While it was once solely the choice of the inductee, for the past couple of decades the Hall of Fame has had final say on the caps, though the request of the inductee is noted. This is done to prevent a situation in which a cap truly misrepresents history. This issue arose around the time Wade Boggs was inducted, as he reportedly had a deal with the Tampa Bay Devil Rays to pick their cap on his plaque which, to say the least, would’ve been unrepresentative.

There have been some mildly controversial picks in the past, and some guys who would seem to have a clear choice have gone with blank caps to avoid upsetting the fan base of one of his other teams, but Walker’s doesn’t seem all that controversial to me.

Walker played ten years in Colorado to six years in Montreal and two years in St. Louis. His numbers in Colorado were substantial better than in Montreal. His MVP Award, most of his Gold Gloves, most of his All-Star appearances, and all of his black ink with the exception of the NL doubles title in 1994 came with the Rockies too. Walker requested the Rockies cap, noting correctly that he “did more damage” in a Rockies uniform than anyplace else. And, of course, that damage is what got him elected to the Hall of Fame.

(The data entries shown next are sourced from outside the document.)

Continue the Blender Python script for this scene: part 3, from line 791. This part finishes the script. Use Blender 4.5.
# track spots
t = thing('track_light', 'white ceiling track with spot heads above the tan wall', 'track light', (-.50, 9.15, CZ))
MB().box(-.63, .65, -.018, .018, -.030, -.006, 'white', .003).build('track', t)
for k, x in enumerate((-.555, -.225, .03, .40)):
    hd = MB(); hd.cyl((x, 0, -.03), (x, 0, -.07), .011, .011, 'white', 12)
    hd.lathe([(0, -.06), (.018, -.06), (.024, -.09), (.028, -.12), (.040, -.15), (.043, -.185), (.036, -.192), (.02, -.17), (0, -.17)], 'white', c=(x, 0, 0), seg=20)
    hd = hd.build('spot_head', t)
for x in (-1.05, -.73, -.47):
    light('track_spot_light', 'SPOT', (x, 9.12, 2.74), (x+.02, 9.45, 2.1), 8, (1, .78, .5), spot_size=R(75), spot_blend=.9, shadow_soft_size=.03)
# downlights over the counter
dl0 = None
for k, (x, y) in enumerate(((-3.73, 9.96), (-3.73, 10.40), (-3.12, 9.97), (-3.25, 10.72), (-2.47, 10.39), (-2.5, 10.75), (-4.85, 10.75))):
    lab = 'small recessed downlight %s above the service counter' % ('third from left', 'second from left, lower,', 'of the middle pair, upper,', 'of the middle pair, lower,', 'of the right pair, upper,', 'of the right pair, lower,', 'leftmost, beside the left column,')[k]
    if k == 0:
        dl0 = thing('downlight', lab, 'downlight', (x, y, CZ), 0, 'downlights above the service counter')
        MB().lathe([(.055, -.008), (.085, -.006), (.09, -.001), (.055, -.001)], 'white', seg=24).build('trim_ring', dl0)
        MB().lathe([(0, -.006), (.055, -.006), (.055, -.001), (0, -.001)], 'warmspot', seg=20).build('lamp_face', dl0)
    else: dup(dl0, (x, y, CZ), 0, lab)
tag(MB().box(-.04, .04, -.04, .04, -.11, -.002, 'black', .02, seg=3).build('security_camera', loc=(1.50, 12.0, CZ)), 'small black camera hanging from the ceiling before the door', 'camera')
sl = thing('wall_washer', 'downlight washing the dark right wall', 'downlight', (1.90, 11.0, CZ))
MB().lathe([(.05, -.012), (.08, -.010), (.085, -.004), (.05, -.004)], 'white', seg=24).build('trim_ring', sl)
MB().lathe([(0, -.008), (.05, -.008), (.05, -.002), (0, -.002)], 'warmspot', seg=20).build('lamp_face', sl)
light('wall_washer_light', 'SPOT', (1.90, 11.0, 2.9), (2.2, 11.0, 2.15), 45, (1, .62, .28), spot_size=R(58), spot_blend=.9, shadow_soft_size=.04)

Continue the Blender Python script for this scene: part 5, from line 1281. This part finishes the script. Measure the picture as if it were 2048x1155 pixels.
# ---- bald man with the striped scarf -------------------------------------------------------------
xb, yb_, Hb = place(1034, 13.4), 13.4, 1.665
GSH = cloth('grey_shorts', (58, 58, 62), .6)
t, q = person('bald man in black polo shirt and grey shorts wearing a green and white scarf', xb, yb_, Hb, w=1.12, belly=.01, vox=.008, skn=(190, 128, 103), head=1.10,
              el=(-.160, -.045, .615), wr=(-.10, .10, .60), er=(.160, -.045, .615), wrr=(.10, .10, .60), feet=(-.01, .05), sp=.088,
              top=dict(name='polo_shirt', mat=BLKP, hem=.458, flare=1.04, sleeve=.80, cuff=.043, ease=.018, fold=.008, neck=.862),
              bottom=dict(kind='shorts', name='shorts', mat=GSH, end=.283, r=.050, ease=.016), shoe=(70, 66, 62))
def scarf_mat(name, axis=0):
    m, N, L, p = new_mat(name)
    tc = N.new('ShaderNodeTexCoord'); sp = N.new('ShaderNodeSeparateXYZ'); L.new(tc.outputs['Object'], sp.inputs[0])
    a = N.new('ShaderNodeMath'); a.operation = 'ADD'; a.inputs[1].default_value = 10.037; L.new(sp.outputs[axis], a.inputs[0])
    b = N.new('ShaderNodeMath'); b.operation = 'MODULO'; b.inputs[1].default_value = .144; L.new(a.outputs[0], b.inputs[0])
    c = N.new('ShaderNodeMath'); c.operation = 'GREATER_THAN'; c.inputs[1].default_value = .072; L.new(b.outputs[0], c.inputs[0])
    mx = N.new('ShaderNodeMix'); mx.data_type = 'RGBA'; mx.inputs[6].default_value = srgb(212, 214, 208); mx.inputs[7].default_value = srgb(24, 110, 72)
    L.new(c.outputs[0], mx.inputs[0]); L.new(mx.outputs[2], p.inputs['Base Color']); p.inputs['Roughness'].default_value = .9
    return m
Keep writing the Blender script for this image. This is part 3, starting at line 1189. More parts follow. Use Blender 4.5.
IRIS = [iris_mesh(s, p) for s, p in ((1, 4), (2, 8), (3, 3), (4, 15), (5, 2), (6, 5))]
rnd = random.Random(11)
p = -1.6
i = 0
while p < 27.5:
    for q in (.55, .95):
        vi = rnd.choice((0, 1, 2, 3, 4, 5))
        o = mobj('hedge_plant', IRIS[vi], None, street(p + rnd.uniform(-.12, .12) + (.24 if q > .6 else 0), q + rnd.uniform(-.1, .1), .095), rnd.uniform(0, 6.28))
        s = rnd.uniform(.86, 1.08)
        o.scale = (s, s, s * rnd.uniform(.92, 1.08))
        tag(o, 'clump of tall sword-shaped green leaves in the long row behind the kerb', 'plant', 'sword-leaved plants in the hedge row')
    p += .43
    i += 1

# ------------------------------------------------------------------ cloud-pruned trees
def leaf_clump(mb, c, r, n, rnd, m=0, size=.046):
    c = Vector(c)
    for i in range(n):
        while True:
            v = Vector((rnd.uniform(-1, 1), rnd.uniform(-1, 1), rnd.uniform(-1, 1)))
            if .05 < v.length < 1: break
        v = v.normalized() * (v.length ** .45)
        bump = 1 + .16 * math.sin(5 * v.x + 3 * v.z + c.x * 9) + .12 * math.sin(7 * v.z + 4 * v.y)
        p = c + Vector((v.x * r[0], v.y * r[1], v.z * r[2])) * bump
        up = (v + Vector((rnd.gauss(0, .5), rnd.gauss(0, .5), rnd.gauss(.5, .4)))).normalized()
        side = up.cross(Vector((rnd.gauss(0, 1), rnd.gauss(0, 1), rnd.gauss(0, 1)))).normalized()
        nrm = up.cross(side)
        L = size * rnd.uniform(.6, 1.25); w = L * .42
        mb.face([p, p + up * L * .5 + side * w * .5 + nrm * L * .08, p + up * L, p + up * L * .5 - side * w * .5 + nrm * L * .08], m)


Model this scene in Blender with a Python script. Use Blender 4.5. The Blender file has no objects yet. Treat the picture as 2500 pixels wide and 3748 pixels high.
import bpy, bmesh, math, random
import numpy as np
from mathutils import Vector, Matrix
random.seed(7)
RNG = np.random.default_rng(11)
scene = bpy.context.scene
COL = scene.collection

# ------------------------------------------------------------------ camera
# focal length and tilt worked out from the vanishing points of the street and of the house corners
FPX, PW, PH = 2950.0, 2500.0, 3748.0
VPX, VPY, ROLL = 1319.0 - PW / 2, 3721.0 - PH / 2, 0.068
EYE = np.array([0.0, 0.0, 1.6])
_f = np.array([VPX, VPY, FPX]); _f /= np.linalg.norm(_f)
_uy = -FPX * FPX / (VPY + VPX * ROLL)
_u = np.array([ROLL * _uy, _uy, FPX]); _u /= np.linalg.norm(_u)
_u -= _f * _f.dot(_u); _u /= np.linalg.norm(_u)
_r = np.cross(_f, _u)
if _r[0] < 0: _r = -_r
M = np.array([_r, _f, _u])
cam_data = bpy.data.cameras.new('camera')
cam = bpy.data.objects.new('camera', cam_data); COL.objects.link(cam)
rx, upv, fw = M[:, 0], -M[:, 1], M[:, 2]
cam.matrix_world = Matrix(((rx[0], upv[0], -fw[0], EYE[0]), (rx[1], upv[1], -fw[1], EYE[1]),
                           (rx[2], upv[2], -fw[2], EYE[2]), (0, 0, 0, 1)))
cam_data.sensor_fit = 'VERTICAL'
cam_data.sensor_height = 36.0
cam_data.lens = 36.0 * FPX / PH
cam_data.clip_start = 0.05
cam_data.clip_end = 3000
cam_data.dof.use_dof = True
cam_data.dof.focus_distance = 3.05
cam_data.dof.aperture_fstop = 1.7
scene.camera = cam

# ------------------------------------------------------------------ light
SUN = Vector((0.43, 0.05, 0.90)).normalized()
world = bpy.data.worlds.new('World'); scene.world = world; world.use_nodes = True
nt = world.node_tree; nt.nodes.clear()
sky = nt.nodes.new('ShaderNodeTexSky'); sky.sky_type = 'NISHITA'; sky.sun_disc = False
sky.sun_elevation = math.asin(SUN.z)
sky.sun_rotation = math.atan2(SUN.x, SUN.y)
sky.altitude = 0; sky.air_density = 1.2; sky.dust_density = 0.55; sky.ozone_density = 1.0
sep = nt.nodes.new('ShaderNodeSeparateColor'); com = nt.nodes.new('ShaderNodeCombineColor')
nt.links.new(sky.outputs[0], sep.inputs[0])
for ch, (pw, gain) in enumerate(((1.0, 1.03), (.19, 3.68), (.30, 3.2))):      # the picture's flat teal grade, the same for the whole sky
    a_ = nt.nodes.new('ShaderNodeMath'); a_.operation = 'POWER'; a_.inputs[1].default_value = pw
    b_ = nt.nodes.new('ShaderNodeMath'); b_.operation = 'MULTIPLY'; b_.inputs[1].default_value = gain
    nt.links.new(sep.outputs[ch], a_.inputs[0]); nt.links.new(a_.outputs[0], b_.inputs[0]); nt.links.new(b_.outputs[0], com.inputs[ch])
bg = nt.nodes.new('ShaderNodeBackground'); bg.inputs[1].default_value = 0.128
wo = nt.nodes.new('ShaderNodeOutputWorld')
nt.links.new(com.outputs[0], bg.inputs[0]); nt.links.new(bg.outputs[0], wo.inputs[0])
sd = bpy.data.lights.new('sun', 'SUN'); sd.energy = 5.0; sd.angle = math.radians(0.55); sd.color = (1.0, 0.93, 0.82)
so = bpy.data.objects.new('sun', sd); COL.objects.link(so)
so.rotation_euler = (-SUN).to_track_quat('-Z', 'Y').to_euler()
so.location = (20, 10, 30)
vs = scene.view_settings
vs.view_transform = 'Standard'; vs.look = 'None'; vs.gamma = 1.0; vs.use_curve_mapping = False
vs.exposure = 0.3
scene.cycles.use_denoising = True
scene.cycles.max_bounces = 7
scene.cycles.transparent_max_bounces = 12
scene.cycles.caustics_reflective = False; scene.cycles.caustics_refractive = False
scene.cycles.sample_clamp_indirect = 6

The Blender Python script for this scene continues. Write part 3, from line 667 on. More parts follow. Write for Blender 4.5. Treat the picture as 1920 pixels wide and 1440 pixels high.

Still, I imagine fans of the old Expos will take at least some issue here. Those folks tend to be pretty possessive of their team’s old stars. It’s understandable, I suppose, given that they’ve not gotten any new ones in a decade or two. Add in the fact that Walker played for the 1994 Expos team onto which people love to project things both reasonable and unreasonable, and you can expect that the Expos dead-enders might feel a bit slighted.

Welp, sorry. A Rockies cap is the right choice.  And that’s Walker’s cap will feature.